If you think there is little realistic development that can occur in the confine of a dark, man-size coffin, this film is a hell of an education.  Realistically played and ultimately with more of a political point to make than you expect, Buried makes a whole lot of something from nothing.

1. Rope

Rope, directed by Alfred Hitchcock and starring James Stewart, John Dall and Farley Granger

What Happens?

Two guys kill somebody and then have a party.

Why Should You Watch It?

The simple answer is that it is one of Alfred Hitchcock’s and nobody can ever have enough education from the Master of Suspense. Furthermore, many have argued that Rope is in fact one of Hitchcock's most underrated movies; and that it stars one of the greatest screen actors of his generation, Mr James Stewart? If you’re still not keen, perhaps it is time to point out that this is the one film on the list that takes the idea of having one setting for an entire story, and then ups the ante by keeping it as one setup. Sure, it’s typical of good old Hitch to want to push something, but let’s also bear in mind that in his prime, this technique was simply not a consideration. Cinema had evolved, and quickly left behind was the notion of a simple short with one setup and one camera, so why would anybody want to hark back to such a thing?

The answer is that Hitchcock knew exactly how to make it exciting again.

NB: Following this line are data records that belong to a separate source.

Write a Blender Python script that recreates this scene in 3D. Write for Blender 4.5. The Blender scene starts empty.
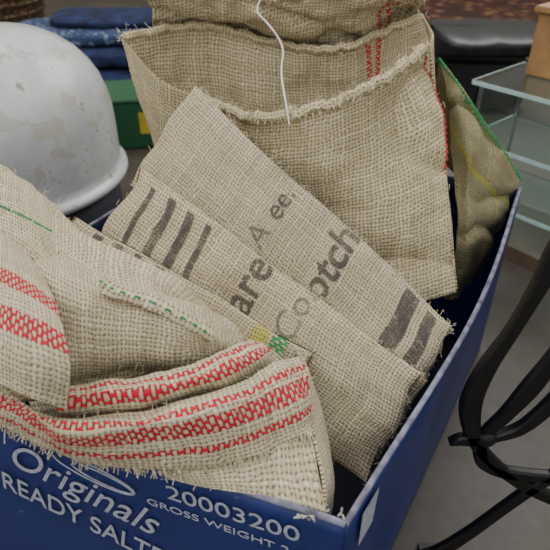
import bpy, bmesh, math, random
from mathutils import Vector, noise, Matrix
random.seed(7)
S=0.4; ZF=1.78
def W(p): return Vector((p[0]*S,p[1]*S,(p[2]+ZF)*S))
COL=bpy.context.scene.collection
# ---------------------------------------------------------------- nodes
class NB:
    def __init__(s,name):
        s.m=bpy.data.materials.new(name); s.m.use_nodes=True
        s.t=s.m.node_tree; s.n=s.t.nodes; s.l=s.t.links
        s.b=s.n['Principled BSDF']
    def put(s,inp,v):
        if isinstance(v,bpy.types.NodeSocket): s.l.new(v,inp)
        else: inp.default_value=v
    def M(s,op,a,b=0.0,c=None,clamp=False):
        n=s.n.new('ShaderNodeMath'); n.operation=op; n.use_clamp=clamp
        s.put(n.inputs[0],a); s.put(n.inputs[1],b)
        if c is not None: s.put(n.inputs[2],c)
        return n.outputs[0]
    def mix(s,f,a,b,mode='MIX'):
        n=s.n.new('ShaderNodeMix'); n.data_type='RGBA'; n.blend_type=mode
        s.put(n.inputs[0],f); s.put(n.inputs[6],a); s.put(n.inputs[7],b)
        return n.outputs[2]
    def ramp(s,f,stops):
        n=s.n.new('ShaderNodeValToRGB'); e=n.color_ramp.elements
        while len(e)<len(stops): e.new(0.5)
        for i,(p,c) in enumerate(stops):
            e[i].position=p; e[i].color=(c[0],c[1],c[2],1)
        s.put(n.inputs[0],f); return n.outputs[0]
    def noise(s,vec,scale,detail=2,rough=.5):
        n=s.n.new('ShaderNodeTexNoise'); n.inputs['Scale'].default_value=scale
        n.inputs['Detail'].default_value=detail; n.inputs['Roughness'].default_value=rough
        if vec is not None: s.l.new(vec,n.inputs['Vector'])
        return n.outputs[0]
    def comb(s,x,y,z=0.0):
        n=s.n.new('ShaderNodeCombineXYZ'); s.put(n.inputs[0],x); s.put(n.inputs[1],y); s.put(n.inputs[2],z); return n.outputs[0]
    def bump(s,h,strength,dist):
        n=s.n.new('ShaderNodeBump'); n.inputs['Strength'].default_value=strength; n.inputs['Distance'].default_value=dist
        s.put(n.inputs['Height'],h); s.l.new(n.outputs[0],s.b.inputs['Normal'])
def c4(c): return (c[0],c[1],c[2],1)

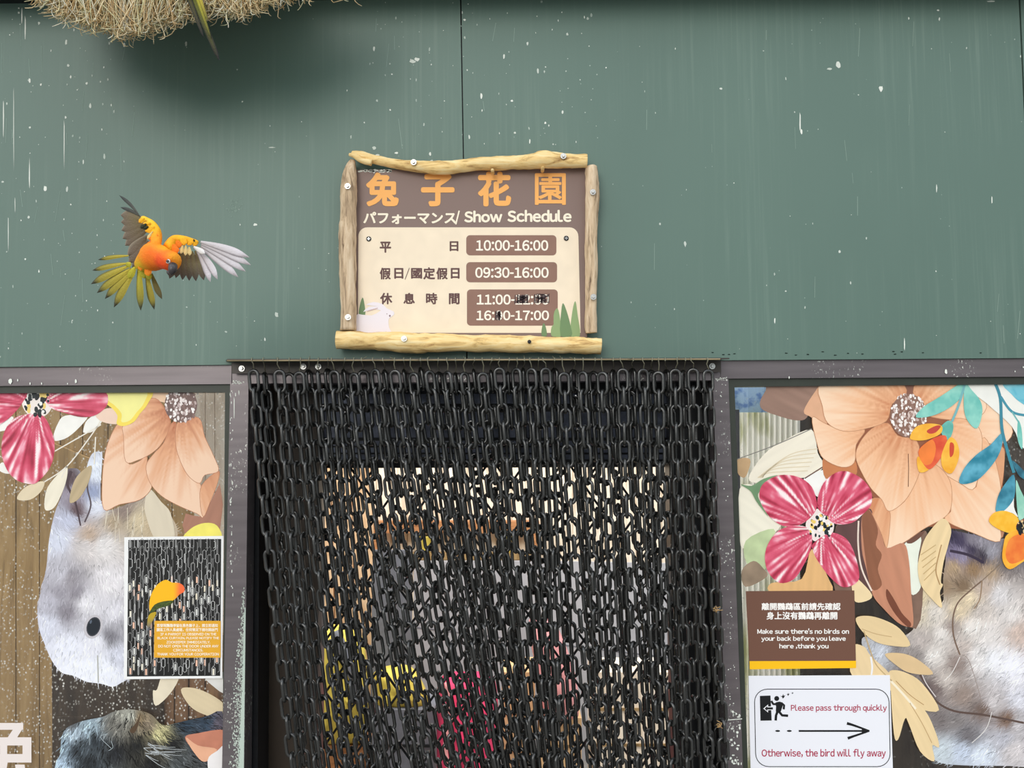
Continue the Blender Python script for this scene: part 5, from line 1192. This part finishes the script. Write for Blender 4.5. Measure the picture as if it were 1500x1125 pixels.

Faith in the written material, a scary ability to draw the highest tension from something as dull as the sight of a rope in a hand, and a knack for turning a comical conversation about the philosopher Frederick Nietzche into a truly unsettling experience meant Rope was never going to fail.

Gripping from start to finish, with camerawork among some of his most inventive and an ever-changing backdrop that undoubtedly pushed other filmmakers to up their ante, this is a truly great nothing film.